According to the report, there are 47 million unemployed people in the OECD area today, bringing the rate to 8.6 percent in May 2010, up by 50 percent compared to the level two years ago. In late 2007, the OECD jobless rate was at its 28-year low of 5.6 percent.

Though the rate may not climb higher, the lagging labor market weighed a lot on the fragile global economic recovery, Gurria said at the new conference. "This last challenge is ... the most critical policy challenge: the human cost of the crisis."

"Unemployment is unlikely to begin falling until the end of this year. Thereafter, the pace of decline is likely to be modest. As a result, the OECD unemployment rate many still be around 8 percent by the end of 2011," Gurria presented.

OECD report called member countries to create 17 million jobs to improve employment back to its before-the-crisis level, and to pay special attention to the young, low-skilled and long- unemployed people, because they are the group suffered the most and now forming structural unemployment threatening future generation.

The world-wide consensus on fiscal consolidation reached at the G20 summit at Toronto, Canada, should not affect public investment and governmental support to jump-start job creation, the OECD chief underlined.
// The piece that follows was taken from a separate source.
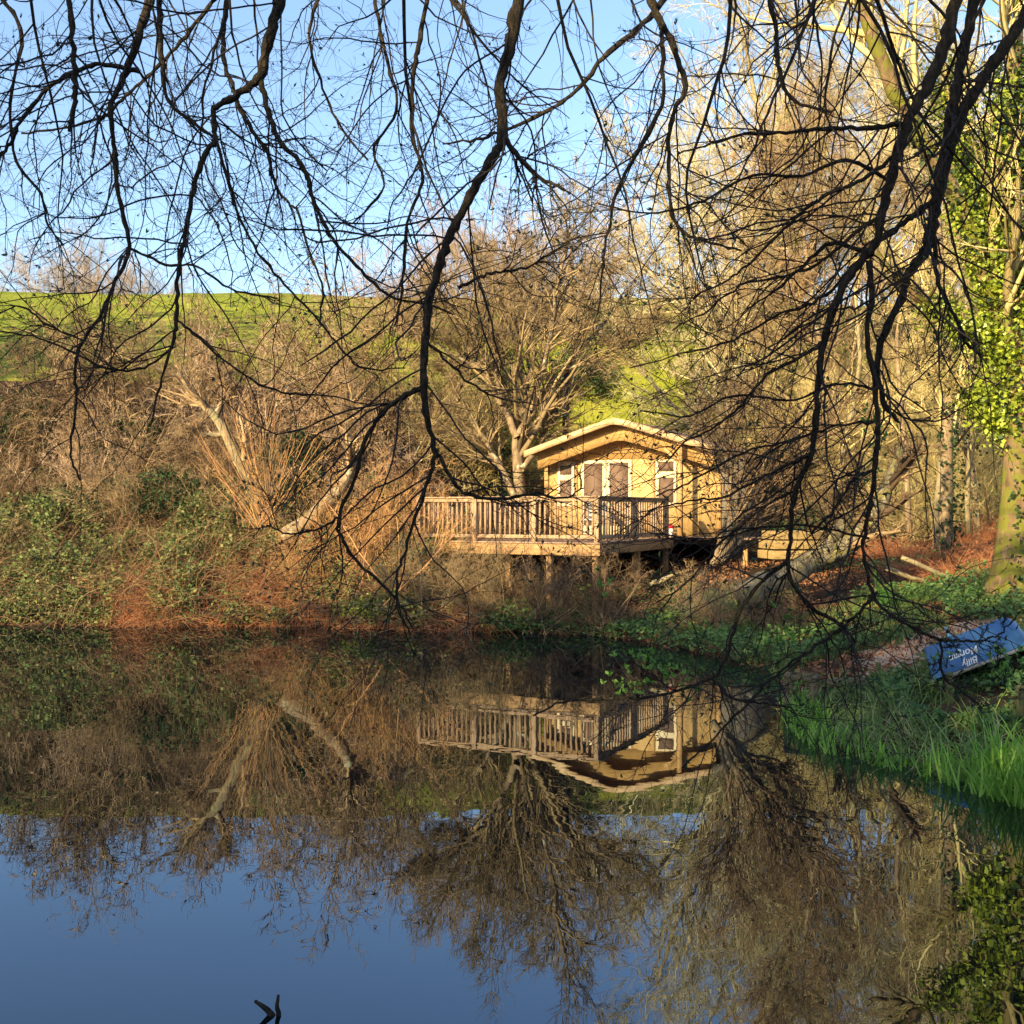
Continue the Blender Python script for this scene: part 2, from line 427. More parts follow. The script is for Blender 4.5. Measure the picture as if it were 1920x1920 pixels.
xs = np.concatenate([-np.geomspace(600, 32, 22), np.arange(-30, 22.01, 0.3), np.geomspace(24, 600, 22)])
ys = np.concatenate([-np.geomspace(400, 14, 16), np.arange(-12, 46.01, 0.3), np.arange(46.6, 75, 0.7), np.geomspace(76, 900, 24)])
GX, GY = np.meshgrid(xs, ys)
GZ = height(GX, GY)
nx, ny = len(xs), len(ys)
gv = np.stack([GX, GY, GZ], -1).reshape(-1, 3)
gi = np.arange(nx * ny).reshape(ny, nx)
gf = np.stack([gi[:-1, :-1], gi[:-1, 1:], gi[1:, 1:], gi[1:, :-1]], -1).reshape(-1, 4)
fc = gv[gf].mean(1)
edge = 32.0 + 4.0 * smooth(-4, 2, fc[:, 0]) + 1.8 * (vnoise(fc[:, 0] * 0.4, fc[:, 1] * 0.4, 9) - 0.5)
is_field = fc[:, 1] > edge
ppath = np.array([(3.9, 13.4), (5.2, 14.6), (7.0, 15.0), (9.5, 15.2), (14, 15.5)])
def poly_d(X, Y, pts):
    dm = np.full(np.shape(X), 1e9)
    for (x0, y0), (x1, y1) in zip(pts[:-1], pts[1:]):
        ex, ey = x1 - x0, y1 - y0
        t = np.clip(((X - x0) * ex + (Y - y0) * ey) / (ex * ex + ey * ey), 0, 1)
        dm = np.minimum(dm, np.hypot(X - x0 - t * ex, Y - y0 - t * ey))
    return dm
is_path = (poly_d(fc[:, 0], fc[:, 1], ppath) < 1.0 + 0.5 * (vnoise(fc[:, 0], fc[:, 1], 4) - 0.5)) & (fc[:, 2] > 0.2)
def sub(mask):
    f = gf[mask]; u, inv = np.unique(f, return_inverse=True)
    return Geo().add(gv[u], inv.reshape(-1, 4))
tag(sub(~is_field & ~is_path).build('ground', M['ground'], None, True), kind='structure')
tag(sub(is_field).build('hill', M['field'], None, True), kind='structure')
tag(sub(is_path).build('path', M['path'], None, True), kind='structure')
g = Geo(); g.add([(-21, 1.5, 0), (7, 1.5, 0), (7, 24.5, 0), (-21, 24.5, 0)], [[0, 1, 2, 3]])
tag(g.build('water', M['water']), kind='structure')

# ------------------------------------------------------------------ growth of branches
def grow(rng, p, d, L, r0, K, wig, trop, taper=0.8):
    """vectorised polylines: p (N,3), d (N,3), L (N,), r0 (N,); trop (3,)"""
    N = len(p); P = np.zeros((N, K, 3)); P[:, 0] = p
    d = nrm(d); st = (L / (K - 1))[:, None]
    for k in range(1, K):
        d = nrm(d + wig * rng.normal(size=(N, 3)) + np.asarray(trop))
        P[:, k] = P[:, k - 1] + d * st
    t = np.linspace(0, 1, K)
    return P, r0[:, None] * (1 - taper * t)[None]

def spawn(rng, P, R, n, t0, t1, a0, a1, lf, rf, K, wig, trop, rmin=0.002, lvar=0.5, lmin=0.0, lmax=99, taper=0.8, lshape=0.5):
    N, KP, _ = P.shape
    seg = np.linalg.norm(np.diff(P, axis=1), axis=-1); Lp = seg.sum(1)
    if np.isscalar(n): cnt = np.full(N, n)
    else: cnt = np.asarray(n)
    pi = np.repeat(np.arange(N), cnt); M_ = len(pi)
    t = rng.uniform(t0, t1, M_)
    x = t * (KP - 1); i = np.minimum(x.astype(int), KP - 2); f = (x - i)[:, None]
    p = P[pi, i] * (1 - f) + P[pi, i + 1] * f
    r = R[pi, i] * (1 - f[:, 0]) + R[pi, i + 1] * f[:, 0]
    T = nrm(P[pi, i + 1] - P[pi, i])
    q = rng.normal(size=(M_, 3)); q = nrm(q - (q * T).sum(-1, keepdims=True) * T)
    a = rng.uniform(a0, a1, M_)[:, None]
    d = T * np.cos(a) + q * np.sin(a)
    L = np.clip(Lp[pi] * lf * (1 - lshape * t) * rng.uniform(1 - lvar, 1 + lvar, M_), lmin, lmax)
    return grow(rng, p, d, L, np.maximum(r * rf, rmin), K, wig, trop, taper)

def resample(pts, K):
    """Catmull-Rom through pts (n, m) to K samples"""
    pts = np.asarray(pts, float); n = len(pts)
    ext = np.vstack([2 * pts[0] - pts[1], pts, 2 * pts[-1] - pts[-2]])
    t = np.linspace(0, n - 1 - 1e-9, K); i = t.astype(int); f = (t - i)[:, None]
    a, b, c, d = ext[i], ext[i + 1], ext[i + 2], ext[i + 3]
    return 0.5 * ((2 * b) + (c - a) * f + (2 * a - 5 * b + 4 * c - d) * f ** 2 + (3 * b - a - 3 * c + d) * f ** 3)

def traced(pix, Y, K=20, rough=None, seed=0):
    """pix rows (x, y, width_px[, Y]); returns world polyline and radii"""
    rows = []
    for q in pix:
        y = q[3] if len(q) > 3 else Y
        rows.append([*unproj(q[0], q[1], y), max(0.002, q[2] / F * y * 0.5)])
    s = resample(rows, K)
    if rough:
        rng = np.random.default_rng(seed); s[1:-1, :3] += rng.normal(size=(K - 2, 3)) * rough
    return s[:, :3], np.maximum(s[:, 3], 0.0015)

def gz(x, y):
    return float(height(np.array([x]), np.array([y]))[0])

# ------------------------------------------------------------------ cabin on its deck
TH = RAD(27)
U = np.array([math.cos(TH), -math.sin(TH), 0]); Vv = np.array([math.sin(TH), math.cos(TH), 0]); ZZ = np.array([0, 0, 1.0])
C0 = np.array([1.67, 20.6, 0])
FL = 1.70
def L3(u, v, z): return C0 + U * u + Vv * v + ZZ * z

deck = thing('deck', L3(-2, 2.5, 0.6), 'raised timber deck with balustrade standing on posts over the water', 'deck')
g = Geo()
for k in range(44):
    v0 = -0.12 + k * 0.140
    u0, u1 = -4.25, (0.12 if v0 < 4.4 else 1.9)
    g.box(L3(u0, v0, FL - 0.035), U * (u1 - u0), Vv * 0.132, ZZ * 0.035)
g.build('floor_boards', M['deck'], deck)
g = Geo()
g.box(L3(-4.2, -0.105, FL - 0.26), U * 4.30, Vv * 0.045, ZZ * 0.222)
g.box(L3(0.058, -0.058, FL - 0.24), U * 0.045, Vv * 4.5, ZZ * 0.20)
g.box(L3(-4.2, -0.058, FL - 0.24), U * 0.045, Vv * 5.7, ZZ * 0.20)
bevel(g.build('fascia_beam', M['fascia'], deck), 0.006)
g = Geo()
for k in range(8):
    g.box(L3(-3.9 + k * 0.5, 0.0, FL - 0.20), U * 0.05, Vv * 5.6, ZZ * 0.16)
g.build('joists', M['oldboard'], deck)
for (u, v) in [(-3.95, 0.05), (-3.1, 0.05), (-2.2, 0.5), (-1.05, 0.05), (-0.05, 0.05), (-3.9, 2.6), (-2.0, 2.7), (-0.05, 2.4), (-0.05, 4.3), (-3.9, 5.2), (-2, 5.2), (1.6, 5.2)]:
    p = L3(u, v, 0); zb = min(gz(p[0], p[1]), FL - 0.3) - 0.3
    g = Geo(); g.box(L3(u - 0.055, v - 0.055, zb), U * 0.11, Vv * 0.11, ZZ * (FL - 0.262 - zb) if v == 0.05 else ZZ * (FL - 0.205 - zb))
    bevel(g.build('support_post', M['fascia'], deck), 0.008)
RT = FL + 0.92
def baluster_run(pa, pb, n, skip=()):
    pa = np.array(pa); pb = np.array(pb)
    d = nrm(pb - pa); s = np.cross(d, ZZ)
    rail = Geo()
    rail.box(pa - d * 0.06 - s * 0.06 + ZZ * (RT - 0.03 - pa[2]), (pb - pa) + d * 0.12, s * 0.12, ZZ * 0.03)
    ro = bevel(rail.build('handrail', M['rail'], deck), 0.005)
    rail = Geo(); rail.box(pa - s * 0.021 + ZZ * (RT - 0.108 - pa[2]), (pb - pa), s * 0.042, ZZ * 0.077); bevel(rail.build('top_rail', M['rail'], ro), 0.004)
    rail = Geo(); rail.box(pa - s * 0.021 + ZZ * (FL + 0.07 - pa[2]), (pb - pa), s * 0.042, ZZ * 0.07); bevel(rail.build('bottom_rail', M['rail'], ro), 0.004)
    bg = Geo(); bg.box(-d * 0.02 - s * 0.056, d * 0.04, s * 0.034, ZZ * 0.80)
    bm_ = bg.mesh('baluster', M['rail'])
    ww = world_origin(deck)
    for k in range(n):
        p = pa + (pb - pa) * (k + 0.5) / n
        o = bpy.data.objects.new('baluster', bm_); link(o, ro)
        o.location = [float(q) for q in (p + ZZ * (FL + 0.045 - p[2]) - ww)]
    return ro
def rail_post(u, v, top=RT - 0.031):
    g = Geo(); g.box(L3(u - 0.05, v - 0.05, FL + 0.001), U * 0.10, Vv * 0.10, ZZ * (top - FL))
    bevel(g.build('rail_post', M['rail'], deck), 0.008)
for seg in range(3):
    a = -4.1 + seg * 1.367
    baluster_run(L3(a + 0.05, 0, FL), L3(a + 1.367 - 0.05, 0, FL), 11)
    rail_post(a, 0)
rail_post(0, 0)
for seg in range(2):
    baluster_run(L3(0, 0.062 + seg * 2.1, FL), L3(0, 2.05 + seg * 2.1, FL), 13)
    rail_post(0, 2.1 + seg * 2.1)
for seg in range(3):
    baluster_run(L3(-4.1, 0.062 + seg * 1.8, FL), L3(-4.1, 1.75 + seg * 1.8, FL), 11)
    rail_post(-4.1, 1.8 + seg * 1.8, RT - 0.032)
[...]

Among difficult choices on allocation of scarcer public budget, it was essential to focus on cost-effective program and to target the most disadvantaged groups mentioned above, OECD said.

"The possibility of having high unemployment rates in 2012, 2013 and 2014 is threatening to mark whole generation and change our culture in deep ways," Gurria noted.

The 2008-09 recession impact on global labor market is comparable to the deepest earlier downturn following the first oil price shock in 1973, according to OECD report.